【アニメ人気高まる中東】サウジアラビア発のエンタメ企業CEOが感じる「日本企業の課題点・可能性」とは?

――昨年は「グレンダイザーU」や「アサティール2 未来の昔ばなし」といったアニメの制/製作や配給、メディアミックス展開に注力しました。今年はどのような展開をしていきますか。
アニメの配給も引き続き行いますが、今年は特にリアルイベント、中でもリヤドシーズンへの作品の活用やビジネス展開に力を入れていきたいです。リヤドシーズンでは特に、昨今のeスポーツ・ワールドカップや「ドラゴンボール」テーマパークのような、サウジアラビア以外では体験できないものをいろいろと作りたいと思っています。
具体的な内容は解禁前ですが、現在もリヤドシーズンで展開する作品について動いていますので、もしかしたら今後、開催に合わせて日本でも発表を行うかもしれません。
――リアルイベントであれば、自社の作品を持つ企業だけでなくアニメグッズ等を扱う関連企業にもビジネスの機会がありそうです。一方で、アニメグッズには海賊版も多く、日本国外では手に入る種類も限られています。
正規のアニメグッズの販売は、今後リヤドシーズンなどでも行っていきたいと思っています。海賊版対策については、アニメグッズではありませんが、私が同じく代表を務めるマンガアラビアでのコミックスの販売が、海賊版サイト減少に貢献していると評価されています。
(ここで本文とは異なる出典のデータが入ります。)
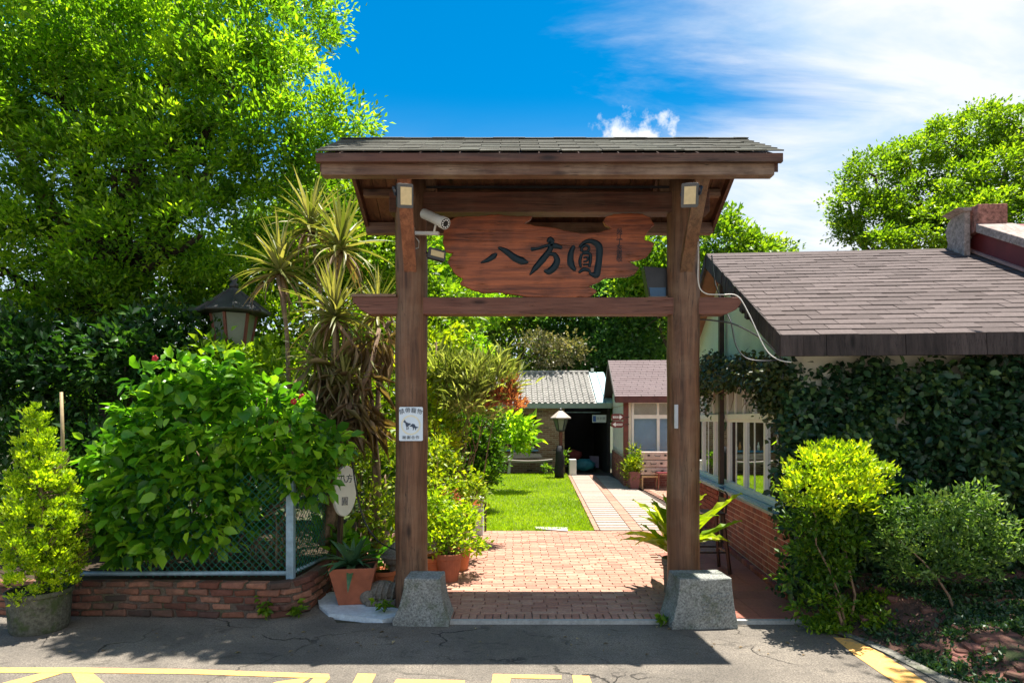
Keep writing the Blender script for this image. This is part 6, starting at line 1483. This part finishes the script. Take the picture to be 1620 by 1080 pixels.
# ------------------------------------------------------------------ far trees
gt = 'trees behind the outbuilding'
def ftree(label, lobpx, base, mat, leaf=.20, tb=.5, dens=22, per=24, cr=.42, tr=.18, fz=2.8, group=gt, limbs=7, name='tree', wr=.3):
    lobes = [(*P(a, b, c), r) for a, b, c, r in lobpx]
    return tree(name, label, 'tree', base, fz, lobes, mat, tr=tr, group=group, limbs=limbs, leaf=leaf, wr=wr, dens=dens*2.2, per=per, cr=cr*.8, shell=.5, tvar=.32, tb=tb, upb=.3)
ftree('spreading tree with visible forked limbs behind the left half of the tiled roof', [(740, 470, 27, 2.2), (800, 440, 28, 2.2), (700, 440, 27, 2.0), (770, 530, 26.5, 1.2), (840, 480, 28, 1.8), (700, 560, 25.5, 1.4), (830, 560, 26, 1.0)], (.2, 27, 0), lf_far, tr=.22, tb=.55, dens=13, fz=3.4)
ftree('darker dense tree behind the right half of the tiled roof', [(900, 500, 28, 2.0), (960, 490, 27.5, 2.2), (930, 430, 29, 2.2), (900, 570, 26.5, 1.1), (1010, 520, 27, 2.0), (960, 560, 26.5, 1.3), (1000, 440, 28, 1.6)], (3.8, 28, 0), m_leaf('leaf_far_dark', (.03, .09, .035), (.08, .19, .055), (.22, .38, .08), .45, tl=2.2), tb=.4, dens=30)
ftree('tall bright tree seen between the signboard and the right post', [(1020, 420, 25, 1.2), (1040, 390, 25, 1.0), (1060, 450, 25, 1.4), (1000, 470, 25, .8), (1100, 440, 24.5, 1.4), (1150, 390, 24, 1.2), (1150, 345, 24, .55), (1130, 350, 24, .55), (1190, 400, 24, .9), (1110, 500, 24, 1.3)], (7.2, 25, 0), lf_mid, tb=.6, tr=.2, dens=26)
ftree('low round tree crown showing just above the cafe ridge', [(1215, 400, 26, .55), (1240, 396, 26, .5), (1185, 400, 26.5, .7), (1230, 430, 26, .8), (1160, 430, 26, .9), (1210, 440, 26, .9)], (10.5, 26, 0), lf_far, tb=.65, fz=4.0)
ftree('tree with pale dry climbers above the tiled roof', [(870, 560, 25, .8), (900, 555, 25, .7), (850, 545, 25.2, .6)], (1.9, 25.2, 0), m_leaf('leaf_dry_climber', (.08, .09, .04), (.20, .19, .10), (.35, .30, .20), .3), leaf=.14, tb=.55, dens=30, tr=.1, fz=2)
ftree('bright leafy tree filling the gap under the signboard at left', [(700, 400, 22, 1.1), (720, 460, 22, .9), (680, 480, 21, 1.1), (760, 490, 22, .9), (700, 540, 20, 1.0), (740, 560, 20, .8), (640, 420, 21, 1.3), (820, 430, 24, .9), (880, 420, 24, .9)], (-2.2, 21, 0), lf_big, leaf=.17, tb=.6, cr=.3, dens=34, tr=.13)
ftree('hazy tree far behind at the left of the gate', [(560, 300, 26, 1.2), (600, 340, 26, 1.6), (520, 330, 26, 1.5), (640, 380, 26, 1.6), (560, 400, 26, 2.0), (470, 380, 26, 2.2)], (-6, 26, 0), lf_mid, tb=.65, fz=5)
rt = []
for q in [(1345, 330, 16, .62), (1385, 280, 16, .75), (1440, 250, 16, .6), (1500, 225, 16, .7), (1550, 205, 16, .7), (1610, 205, 16, .7), (1400, 345, 15.6, .75), (1450, 320, 15.5, .8), (1520, 290, 15.5, .7), (1590, 270, 15.5, .8), (1470, 370, 15, .8), (1540, 350, 15, .8), (1610, 340, 15, .9), (1345, 370, 15.8, .35), (1400, 390, 15, .6), (1680, 230, 16, 1.1), (1680, 330, 16, 1.1), (1760, 280, 16, 1.3)]:
    p = P(*q[:3]); rt.append((p.x, p.y, p.z, q[3]))
tree('rounded_tree', 'tall rounded bright green tree behind the roofs at far right', 'tree', (12.0, 16.3, 0), 4.4, rt, m_leaf('leaf_right', (.035, .09, .006), (.11, .20, .012), (.28, .40, .02), .45, tl=2.2), tr=.26, limbs=14, leaf=.095, wr=.28, dens=135, per=48, cr=.19, shell=.6, tvar=.3, tb=.55)
# trees to the left and right of the view, seen by the windows and throwing the shade at the right
tree('overhanging_tree', 'tree beside the road at right whose crown hangs above the view and shades the bank', 'tree', (8.6, 3.6, 0), 4.5, [(4.3, 5.2, 7.0, .6), (5.2, 5.1, 7.1, .65), (6.2, 5.0, 7.2, .75), (7.3, 5, 7.5, 1.0), (5.0, 4.7, 7.1, .6), (6.0, 4.4, 7.2, .7), (3.75, 5.25, 7.0, .35), (4.8, 5.6, 7.0, .35), (5.6, 5.6, 7.0, .35)], lf_dark, tr=.2, limbs=8, leaf=.13, wr=.27, dens=34, per=24, cr=.24, tb=.5)
tree('side_tree', 'leafy tree standing left of the lawn, half hidden by the hedge', 'tree', (-3.6, 14.5, 0), 2.2, [(-3.6, 14.5, 3.2, 1.3), (-2.9, 13.6, 2.4, 1.0), (-4.4, 15, 3, 1.2), (-2.6, 16, 2.3, 1.2), (-2.2, 18, 2.2, 1.1), (-3, 19, 2.8, 1.2), (-2.4, 15, 1.2, .9), (-2.2, 17.2, 1.0, .9), (-2.3, 12.3, 1.4, .8), (-2.0, 11, 1.2, .7), (-1.9, 11, 2.0, .6), (-1.5, 13.6, .9, .6)], lf_mid, tr=.12, limbs=9, leaf=.14, wr=.28, dens=90, per=24, cr=.24, tb=.55)

for i, (px_, Y_, h_, col) in enumerate(((-250, 19, 3.6, lf_far), (-60, 17, 3.4, lf_dark), (120, 18, 3.6, lf_mid), (270, 17, 3.0, lf_dark), (400, 18.5, 3.4, lf_far), (530, 19, 3.2, lf_mid))):
    x_ = (px_-810)/F*Y_; lobes = [(x_+random.uniform(-1.6, 1.6), Y_+random.uniform(-.8, .8), random.uniform(.8, h_), random.uniform(1.1, 1.5)) for _ in range(7)]
    tree('boundary_tree', ['dark boundary tree far left beyond the conifer', 'dense shaded boundary tree behind the huge tree trunk', 'green boundary tree left of the garden lantern', 'dark boundary tree directly behind the garden lantern', 'pale boundary tree behind the dracaena stems', 'boundary tree behind the left gate post'][i], 'tree', (x_, Y_, 0), 1.6, lobes, col, tr=.13, group='trees along the garden boundary', limbs=5, leaf=.2, wr=.3, dens=60, per=22, cr=.35, tb=.45)

for i, (px_, Y_, h_, col) in enumerate(((640, 31, 7.5, lf_mid), (800, 32, 8.0, lf_far), (930, 31.5, 7.5, lf_mid), (1070, 32, 8.5, lf_far))):
    x_ = (px_-810)/F*Y_; lobes = [(x_+random.uniform(-3, 3), Y_+random.uniform(-1, 1), random.uniform(2.5, h_), random.uniform(1.7, 2.2)) for _ in range(9)]
    tree('woodland_tree', ['bright woodland tree far behind the left gate post', 'woodland tree rising behind the middle of the tiled roof', 'bright woodland tree behind the dark doorway', 'woodland tree far behind the small pavilion'][i], 'tree', (x_, Y_, 0), 2.5, lobes, col, tr=.2, group='woodland trees farthest back', limbs=6, leaf=.24, wr=.3, dens=42, per=24, cr=.4, tb=.5)

shrub('fence_fill_shrub', 'small leafed green shrub growing behind the wire mesh by the fence post', (-2.35, 6.5, .28), L_((360, 820, 6.5, .26), (400, 800, 6.5, .24), (430, 840, 6.5, .2), (380, 870, 6.4, .2), (435, 880, 6.35, .16), (440, 790, 6.5, .2), (490, 820, 6.6, .18), (485, 870, 6.6, .14), (330, 860, 6.4, .22), (480, 770, 6.6, .16)), lf_mid, leaf=.055, wr=.25, dens=120, per=16, cr=.1, stems=12, tb=.4)

lobs_ = np.array([(random.uniform(-4, 3), random.uniform(4.8, 5.5), .006) for _ in range(70)]+[(random.uniform(-.5, 1.4), random.uniform(5.7, 9.5), .045) for _ in range(40)])
o = leaf_mesh('fallen_leaves', lobs_, np.stack([rng.normal(0, 1, 110), rng.normal(0, 1, 110), rng.uniform(0, .15, 110)], 1), .035*rng.uniform(.6, 1.5, 110), .25, lf_dry, rng.random(110), jit=.15)
o['label'] = 'scattered small dry leaves on the road and brick paving'; tag(o, kind='stuff')
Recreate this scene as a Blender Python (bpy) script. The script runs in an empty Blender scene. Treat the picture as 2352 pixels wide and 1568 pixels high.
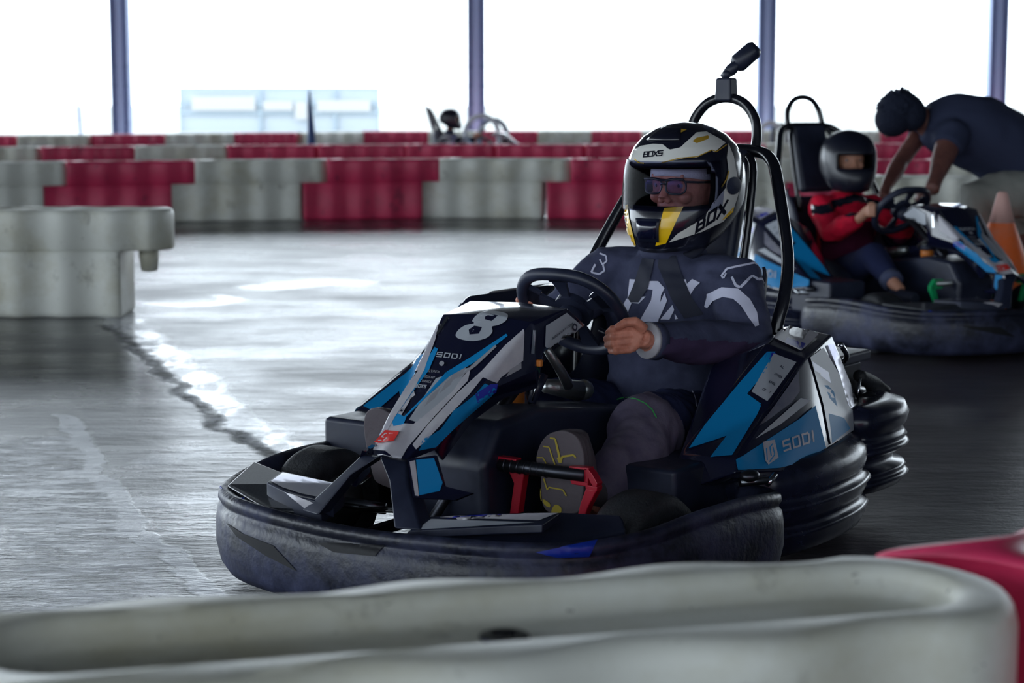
import bpy, bmesh, math, random
from mathutils import Vector as V, Matrix, Euler, noise, geometry
from mathutils.bvhtree import BVHTree
random.seed(7)
S = bpy.context.scene
COL = S.collection
PI = math.pi

# ------------------------------------------------------------------ camera
FPX, CAMH = 4400.0, 1.10
PITCH = math.atan(563 / FPX)
cam = bpy.data.cameras.new('camera'); camo = bpy.data.objects.new('camera', cam); COL.objects.link(camo)
camo.location = (0, 0, CAMH); camo.rotation_euler = (PI / 2 - PITCH, 0, 0)
cam.sensor_width = 36; cam.lens = FPX / 2352 * 36; cam.clip_start = .05; cam.clip_end = 2000
cam.dof.use_dof = True; cam.dof.focus_distance = 4.45; cam.dof.aperture_fstop = 4.5
S.camera = camo
S.view_settings.view_transform = 'Standard'; S.view_settings.look = 'None'
S.view_settings.gamma = 1; S.view_settings.use_curve_mapping = False
S.view_settings.exposure = 0.18
S.cycles.max_bounces = 6; S.cycles.transparent_max_bounces = 12
S.cycles.sample_clamp_indirect = 6

# ------------------------------------------------------------------ daylight (bright overcast sky outside the open hall)
W = bpy.data.worlds.new('sky'); S.world = W; W.use_nodes = True
nt = W.node_tree; nt.nodes.clear()
wo = nt.nodes.new('ShaderNodeOutputWorld'); bg = nt.nodes.new('ShaderNodeBackground')
tc = nt.nodes.new('ShaderNodeTexCoord'); sx = nt.nodes.new('ShaderNodeSeparateXYZ')
nt.links.new(tc.outputs['Generated'], sx.inputs[0])
def wmap(sock, a, b, c, d):
    n = nt.nodes.new('ShaderNodeMapRange'); n.inputs[1].default_value = a; n.inputs[2].default_value = b
    n.inputs[3].default_value = c; n.inputs[4].default_value = d; nt.links.new(sock, n.inputs[0]); return n.outputs[0]
# the overcast is brightest low behind the track, dimmer towards the side the photograph is taken from
f1 = wmap(sx.outputs[1], -1, 1, 1.3, 4.2)
f2 = wmap(sx.outputs[0], -.9, .9, 1.55, .62)
mu = nt.nodes.new('ShaderNodeMath'); mu.operation = 'MULTIPLY'; nt.links.new(f1, mu.inputs[0]); nt.links.new(f2, mu.inputs[1])
bg.inputs['Color'].default_value = (.80, .905, 1, 1)
nt.links.new(mu.outputs[0], bg.inputs['Strength']); nt.links.new(bg.outputs[0], wo.inputs[0])

# ------------------------------------------------------------------ helpers
def lin(c):
    if isinstance(c, str):
        c = tuple(int(c[i:i + 2], 16) / 255 for i in (0, 2, 4))
    return tuple((x / 12.92 if x <= .04045 else ((x + .055) / 1.055) ** 2.4) for x in c) + (1,)
def mat(name, col, rough=.5, metal=0, coat=0, bump=0, bscale=60, var=0, vscale=8, col2=None, spec=.5, vrough=0, vdet=5, vlo=.4, vhi=.62):
    m = bpy.data.materials.new(name); m.use_nodes = True
    n = m.node_tree; b = n.nodes['Principled BSDF']
    b.inputs['Base Color'].default_value = lin(col); b.inputs['Roughness'].default_value = rough
    b.inputs['Metallic'].default_value = metal; b.inputs['Coat Weight'].default_value = coat
    b.inputs['Coat Roughness'].default_value = .08; b.inputs['Specular IOR Level'].default_value = spec
    t = n.nodes.new('ShaderNodeTexCoord')
    if var or col2:
        z = n.nodes.new('ShaderNodeTexNoise'); z.inputs['Scale'].default_value = vscale; z.inputs['Detail'].default_value = vdet
        z.inputs['Roughness'].default_value = .65
        n.links.new(t.outputs['Object'], z.inputs['Vector'])
        r = n.nodes.new('ShaderNodeMapRange'); r.inputs[1].default_value = vlo; r.inputs[2].default_value = vhi
        n.links.new(z.outputs['Fac'], r.inputs[0])
        x = n.nodes.new('ShaderNodeMix'); x.data_type = 'RGBA'
        x.inputs[6].default_value = lin(col)
        x.inputs[7].default_value = lin(col2) if col2 else tuple(min(1, k * (1 + var)) for k in lin(col)[:3]) + (1,)
        n.links.new(r.outputs[0], x.inputs[0]); n.links.new(x.outputs[2], b.inputs['Base Color'])
        if vrough:
            q = n.nodes.new('ShaderNodeMapRange'); q.inputs[3].default_value = rough; q.inputs[4].default_value = rough + vrough
            n.links.new(r.outputs[0], q.inputs[0]); n.links.new(q.outputs[0], b.inputs['Roughness'])
    if bump:
        z = n.nodes.new('ShaderNodeTexNoise'); z.inputs['Scale'].default_value = bscale; z.inputs['Detail'].default_value = 4
        n.links.new(t.outputs['Object'], z.inputs['Vector'])
        u = n.nodes.new('ShaderNodeBump'); u.inputs['Strength'].default_value = bump; u.inputs['Distance'].default_value = .01
        n.links.new(z.outputs['Fac'], u.inputs['Height']); n.links.new(u.outputs[0], b.inputs['Normal'])
    return m
class D: pass
X = D()
X.black = mat('black_plastic', '1c2133', .34, col2='2b3147', vscale=5, vrough=.2, bump=.06, bscale=9)
X.bumper = mat('scuffed_bumper_plastic', '171a28', .36, col2='3e4360', vscale=6, vrough=.25, bump=.22, bscale=48, vlo=.44, vhi=.66)
X.recess = mat('recessed_black_plastic', '0b0d15', .65)
X.rib = mat('glossy_black_plastic', '191d2e', .17, col2='252a42', vscale=9, vrough=.12, bump=.05, bscale=12)
X.rubber = mat('tyre_rubber', '1b1d22', .62, col2='2a2c32', vscale=20, bump=.25, bscale=160)
X.tube = mat('black_painted_tube', '14161f', .22, coat=.5)
X.carbon = mat('carbon_weave', '2a2d33', .3, coat=.5, col2='3a3e45', vscale=160, vdet=1)
X.gloss = mat('glossy_navy_fairing', '141730', .16, coat=1.0)
X.white = mat('white_sticker', 'c4c2c8', .38, coat=.15, col2='b5b3bd', vscale=14)
X.grey = mat('grey_sticker', '9b9ca3', .3, coat=.4)
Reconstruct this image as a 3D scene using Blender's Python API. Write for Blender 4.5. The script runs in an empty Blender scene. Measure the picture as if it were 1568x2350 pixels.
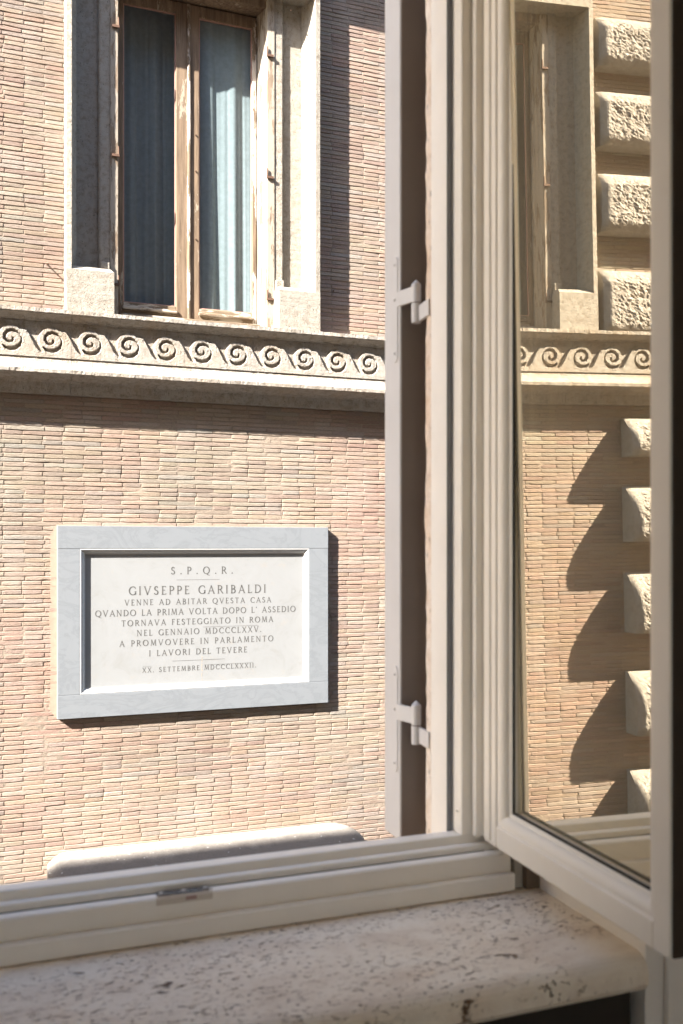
import bpy, math, random
from math import sin, cos, tan, atan, radians, pi
from mathutils import noise, Vector, Matrix
random.seed(7)
scn = bpy.context.scene
C = scn.collection

# ------------------------------------------------------------------ camera, sky, sun, exposure
CZ = 6.2                                  # eye height above the street
PSI = radians(21.81); F = 2287.0          # yaw of the view, focal length in px of a 1568 px wide picture
cam_d = bpy.data.cameras.new('camera'); cam = bpy.data.objects.new('camera', cam_d); C.objects.link(cam)
cam.location = (0, 0, CZ); cam.rotation_euler = (pi/2, 0, -PSI)
cam_d.sensor_fit = 'HORIZONTAL'; cam_d.sensor_width = 24; cam_d.lens = F/1568*24
cam_d.shift_y = 75/1568; cam_d.clip_start = .05; cam_d.clip_end = 400
cam_d.dof.use_dof = True; cam_d.dof.focus_distance = 8.3; cam_d.dof.aperture_fstop = 6.3
scn.camera = cam
SUN = Vector((-2.3, -1.0, 1.85)).normalized()
world = bpy.data.worlds.new('World'); scn.world = world; world.use_nodes = True
wn = world.node_tree; bg = wn.nodes['Background']
sky = wn.nodes.new('ShaderNodeTexSky'); sky.sky_type = 'NISHITA'; sky.sun_disc = False
sky.sun_elevation = math.asin(SUN.z); sky.sun_rotation = math.atan2(SUN.x, SUN.y)
wn.links.new(sky.outputs[0], bg.inputs[0]); bg.inputs[1].default_value = 0.125
sd = bpy.data.lights.new('sun', 'SUN'); so = bpy.data.objects.new('sun', sd); C.objects.link(so)
sd.energy = 5.0; sd.angle = radians(.55); sd.color = (1, .94, .87)
so.rotation_euler = SUN.to_track_quat('Z', 'Y').to_euler()
scn.view_settings.view_transform = 'Standard'; scn.view_settings.look = 'None'
scn.view_settings.gamma = 1; scn.view_settings.exposure = 2.64
scn.cycles.max_bounces = 14; scn.cycles.diffuse_bounces = 10; scn.cycles.transparent_max_bounces = 24
scn.cycles.glossy_bounces = 8

# ------------------------------------------------------------------ helpers
def TA(px): return tan(PSI + atan((px-784)/F))
def X(px, Y): return Y*TA(px)
def Z(px, py, Y): return CZ + (1250-py)/F*Y*(cos(PSI)+TA(px)*sin(PSI))
def Xo(px, Y): return Y*tan(radians(20.62)+atan((px-784)/2150))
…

日本の特許庁の模倣品撲滅運動に協力させていただいたこともあり、同庁から感謝状をもらいました。
中東では多くの人たちが海賊版ではなく正規の作品を求めていることが調査でもわかっています。そうした現地のファンの期待に応えるため、最近はフードデリバリーサービスのアプリを使って、料理と同じように気軽にコミックスを注文できるといった試みなども始めています。
――同じく著作権に関わる問題として、昨年から日本ではAIに関する議論が活発に行われています。サウジアラビアや中東におけるAIへの反応は、現状どのようなものになっていますか。
サウジアラビアは現在AIに対して国家レベルで様々な投資を行っており、我々マンガプロダクションズでも、特にローカライズにおいてAIを活用しています。ただ、気をつけなければいけないのはクリエイト作業におけるAIの活用です。自分たちの作品データのみで学習を行ったAIでないと著作権の問題が出てきますし、逆に自分たちの作品データが他に漏れてしまっていないかにも気をつけなければいけません。